In the United States, the Senate also is advancing its climate legislation in the Copenhagen run-up, but popular support for the measure is easily shaken. Although a Washington Post/ABC News poll showed that three quarters of the Americans think the federal government should regulate greenhouse gases, only 52 percent supported the cap-and-trade program policymakers have chosen to address the problem. Only 44 percent said they would back a cap-and-trade system if it boosted monthly electricity bills by $25. Forty-four percent of Americans rated global warming as a “very serious” problem in the Pew Global Attitudes Project poll, putting the United States near the bottom of 25 nations surveyed, along with fellow major polluter China, at 30 percent. Some 90 percent of Brazilians, 68 percent of the French population, 67 percent of people in India, and 65 percent of Japanese viewed the issue as “very serious” in the international survey. A poll by the Pew Research Center for the People & the Press found roughly half of Americans favor setting limits on carbon emissions and making companies pay for their emissions, even if this may lead to higher energy prices. But the poll’s strongest finding was that the issue had not even registered with the public, with 55 percent said they had heard nothing at all of Congress’s efforts to address the problem.

If the public is unaware, more than 1,150 companies and advocacy groups are very tuned in, and they have deployed about 2,810 climate lobbyists to Capitol Hill, an increase of more than 400 percent from six years earlier, according to an analysis of disclosures filed with the Senate Office of Public Records. Spending on the lobbying this year so far in the United States is at least $47 million. Senate advocates aim to build support much as it was achieved in the legislation that narrowly passed the House this summer — by giving a boost to businesses that fear they’ll be hurt by measures raising the cost of the coal that supplies half the nation’s electricity. But the concessions have not won over opponents like Don Blankenship, chief executive of Massey Energy, the largest coal producer in central Appalachia, who forcefully disputes the science of global warming. Although that makes him an outlier in the public debate, his argument that the bill will cost jobs at the same time “it will increase global pollution by moving production to unregulated countries like China” causes worry on Capitol Hill.

Blankenship is just one of the business opponents who have worked to rally citizen ire — a campaign that has resulted in hundreds of alarmed phone calls to Senate offices. Given the power of industry lobbying in Washington, advocates see the best hope for the legislation’s passage as the competing U.S. businesses that support action, ranging from power companies that want predictable energy policy to high-tech firms that aim to market climate solutions.

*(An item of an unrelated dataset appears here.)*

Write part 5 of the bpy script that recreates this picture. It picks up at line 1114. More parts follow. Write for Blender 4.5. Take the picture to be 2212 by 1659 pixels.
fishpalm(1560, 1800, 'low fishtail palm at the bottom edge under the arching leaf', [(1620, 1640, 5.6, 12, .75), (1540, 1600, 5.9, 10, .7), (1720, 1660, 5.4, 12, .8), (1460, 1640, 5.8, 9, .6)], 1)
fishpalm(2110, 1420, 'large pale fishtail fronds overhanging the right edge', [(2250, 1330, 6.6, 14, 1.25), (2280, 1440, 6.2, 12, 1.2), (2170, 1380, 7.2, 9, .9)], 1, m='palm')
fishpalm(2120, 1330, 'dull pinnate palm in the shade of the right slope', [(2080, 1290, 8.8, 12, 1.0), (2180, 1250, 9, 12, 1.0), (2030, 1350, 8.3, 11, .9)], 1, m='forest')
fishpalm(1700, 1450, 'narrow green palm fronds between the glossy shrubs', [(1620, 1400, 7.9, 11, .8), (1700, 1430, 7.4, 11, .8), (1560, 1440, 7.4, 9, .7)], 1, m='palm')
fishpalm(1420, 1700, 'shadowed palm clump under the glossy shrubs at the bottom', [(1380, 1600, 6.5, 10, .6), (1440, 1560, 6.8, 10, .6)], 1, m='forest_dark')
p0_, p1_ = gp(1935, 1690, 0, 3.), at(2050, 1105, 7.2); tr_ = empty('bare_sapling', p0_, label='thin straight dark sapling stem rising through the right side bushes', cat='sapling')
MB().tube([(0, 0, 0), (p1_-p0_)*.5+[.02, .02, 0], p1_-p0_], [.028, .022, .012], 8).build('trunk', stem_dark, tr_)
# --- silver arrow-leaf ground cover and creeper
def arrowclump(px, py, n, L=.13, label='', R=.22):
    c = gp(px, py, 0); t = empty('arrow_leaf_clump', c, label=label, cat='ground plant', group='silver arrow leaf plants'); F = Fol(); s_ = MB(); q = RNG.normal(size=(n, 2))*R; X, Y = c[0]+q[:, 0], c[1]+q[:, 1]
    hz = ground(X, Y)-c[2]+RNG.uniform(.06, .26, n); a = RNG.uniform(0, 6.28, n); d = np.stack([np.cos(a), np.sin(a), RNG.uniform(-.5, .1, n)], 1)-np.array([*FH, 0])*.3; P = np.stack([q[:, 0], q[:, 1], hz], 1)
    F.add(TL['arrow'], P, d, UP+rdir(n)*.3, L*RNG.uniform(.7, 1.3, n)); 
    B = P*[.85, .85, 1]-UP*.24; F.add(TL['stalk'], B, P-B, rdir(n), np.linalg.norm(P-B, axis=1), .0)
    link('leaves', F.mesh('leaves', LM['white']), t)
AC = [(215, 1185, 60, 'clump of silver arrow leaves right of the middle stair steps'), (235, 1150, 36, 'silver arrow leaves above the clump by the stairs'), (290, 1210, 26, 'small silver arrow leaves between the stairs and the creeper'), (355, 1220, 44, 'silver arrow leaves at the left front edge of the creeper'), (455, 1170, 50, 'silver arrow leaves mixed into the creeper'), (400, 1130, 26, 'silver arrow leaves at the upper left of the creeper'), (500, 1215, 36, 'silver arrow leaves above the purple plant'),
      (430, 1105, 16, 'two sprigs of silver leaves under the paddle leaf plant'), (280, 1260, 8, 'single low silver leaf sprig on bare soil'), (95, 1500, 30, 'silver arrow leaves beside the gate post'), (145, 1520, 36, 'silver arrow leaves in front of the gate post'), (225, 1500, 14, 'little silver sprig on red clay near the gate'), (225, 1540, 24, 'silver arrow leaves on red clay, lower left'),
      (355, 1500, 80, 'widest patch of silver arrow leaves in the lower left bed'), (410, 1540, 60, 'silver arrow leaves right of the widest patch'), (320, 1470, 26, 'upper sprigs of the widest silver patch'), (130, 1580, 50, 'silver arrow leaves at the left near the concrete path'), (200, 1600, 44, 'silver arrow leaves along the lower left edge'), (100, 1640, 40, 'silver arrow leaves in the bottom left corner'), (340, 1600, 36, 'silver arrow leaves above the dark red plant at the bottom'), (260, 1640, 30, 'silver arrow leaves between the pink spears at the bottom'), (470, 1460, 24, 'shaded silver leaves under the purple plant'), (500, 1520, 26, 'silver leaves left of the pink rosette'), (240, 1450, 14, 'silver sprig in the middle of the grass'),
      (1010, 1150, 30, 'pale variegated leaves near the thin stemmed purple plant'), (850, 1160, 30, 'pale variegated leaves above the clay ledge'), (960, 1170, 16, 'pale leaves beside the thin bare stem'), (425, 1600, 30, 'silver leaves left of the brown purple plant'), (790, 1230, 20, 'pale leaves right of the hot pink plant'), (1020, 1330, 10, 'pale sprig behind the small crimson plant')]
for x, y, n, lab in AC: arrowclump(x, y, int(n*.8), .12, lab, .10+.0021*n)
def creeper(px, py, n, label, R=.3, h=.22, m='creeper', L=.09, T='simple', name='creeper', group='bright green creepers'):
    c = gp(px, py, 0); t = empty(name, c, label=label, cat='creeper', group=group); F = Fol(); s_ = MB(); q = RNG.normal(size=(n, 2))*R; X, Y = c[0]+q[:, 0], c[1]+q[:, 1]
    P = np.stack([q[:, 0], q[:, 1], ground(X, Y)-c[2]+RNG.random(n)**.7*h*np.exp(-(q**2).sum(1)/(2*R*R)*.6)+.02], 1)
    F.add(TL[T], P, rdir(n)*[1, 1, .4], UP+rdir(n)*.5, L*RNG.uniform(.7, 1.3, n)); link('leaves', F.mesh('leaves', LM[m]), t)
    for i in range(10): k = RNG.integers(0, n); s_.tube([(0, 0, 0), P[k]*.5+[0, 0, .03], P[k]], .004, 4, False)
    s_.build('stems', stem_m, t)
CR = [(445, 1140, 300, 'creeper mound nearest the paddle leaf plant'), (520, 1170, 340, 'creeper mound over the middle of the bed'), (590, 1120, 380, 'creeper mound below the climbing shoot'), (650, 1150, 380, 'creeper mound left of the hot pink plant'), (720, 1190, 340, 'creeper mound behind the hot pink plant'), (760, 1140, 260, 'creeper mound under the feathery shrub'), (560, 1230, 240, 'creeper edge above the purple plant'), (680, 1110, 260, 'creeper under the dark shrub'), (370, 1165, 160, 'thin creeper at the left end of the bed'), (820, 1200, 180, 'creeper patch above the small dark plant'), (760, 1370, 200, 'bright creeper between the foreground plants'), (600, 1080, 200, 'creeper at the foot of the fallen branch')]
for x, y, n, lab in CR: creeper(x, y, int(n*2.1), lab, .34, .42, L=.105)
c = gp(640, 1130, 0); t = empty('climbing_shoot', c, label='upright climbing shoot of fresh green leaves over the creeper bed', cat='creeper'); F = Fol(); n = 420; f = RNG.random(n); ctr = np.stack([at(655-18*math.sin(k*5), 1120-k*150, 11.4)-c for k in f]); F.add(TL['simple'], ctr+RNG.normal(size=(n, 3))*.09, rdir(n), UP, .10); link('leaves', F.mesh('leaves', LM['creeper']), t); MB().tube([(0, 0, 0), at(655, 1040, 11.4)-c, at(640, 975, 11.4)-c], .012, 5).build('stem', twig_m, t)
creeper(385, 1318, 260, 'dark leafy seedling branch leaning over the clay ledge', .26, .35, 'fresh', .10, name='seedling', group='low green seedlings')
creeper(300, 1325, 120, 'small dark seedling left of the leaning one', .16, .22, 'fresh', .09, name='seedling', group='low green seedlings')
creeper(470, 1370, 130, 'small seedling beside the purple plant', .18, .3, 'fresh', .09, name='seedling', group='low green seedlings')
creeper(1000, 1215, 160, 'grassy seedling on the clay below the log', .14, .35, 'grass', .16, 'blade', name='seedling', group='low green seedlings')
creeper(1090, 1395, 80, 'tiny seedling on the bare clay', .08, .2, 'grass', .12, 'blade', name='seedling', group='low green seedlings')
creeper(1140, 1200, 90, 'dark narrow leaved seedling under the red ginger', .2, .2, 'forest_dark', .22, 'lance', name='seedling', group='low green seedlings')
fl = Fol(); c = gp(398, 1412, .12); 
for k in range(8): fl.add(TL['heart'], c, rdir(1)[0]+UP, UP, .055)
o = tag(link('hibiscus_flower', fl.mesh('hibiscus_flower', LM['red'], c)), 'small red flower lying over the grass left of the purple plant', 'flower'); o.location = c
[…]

Dan Reicher, director of climate change and energy initiatives at Google, who also was a member of President Barack Obama’s transition team, is confident climate action can gain support in the U.S. Congress, if it has plenty of flexibility and opportunity for businesses. But he is under no illusions it will be easy. “It shouldn’t be a surprise to anyone that there’s a major proportion of our economy that’s built around traditional energy supplies, and would indeed feel some impact from controlling carbon emissions,” he says. “So that’s what has to be sorted out politically.” At a recent conference in Washington on energy efficiency — a pursuit Google aims to advance by providing people real-time home electricity information — Reicher summed up the climate change politics succinctly: “This is going to be an epic, epic struggle.”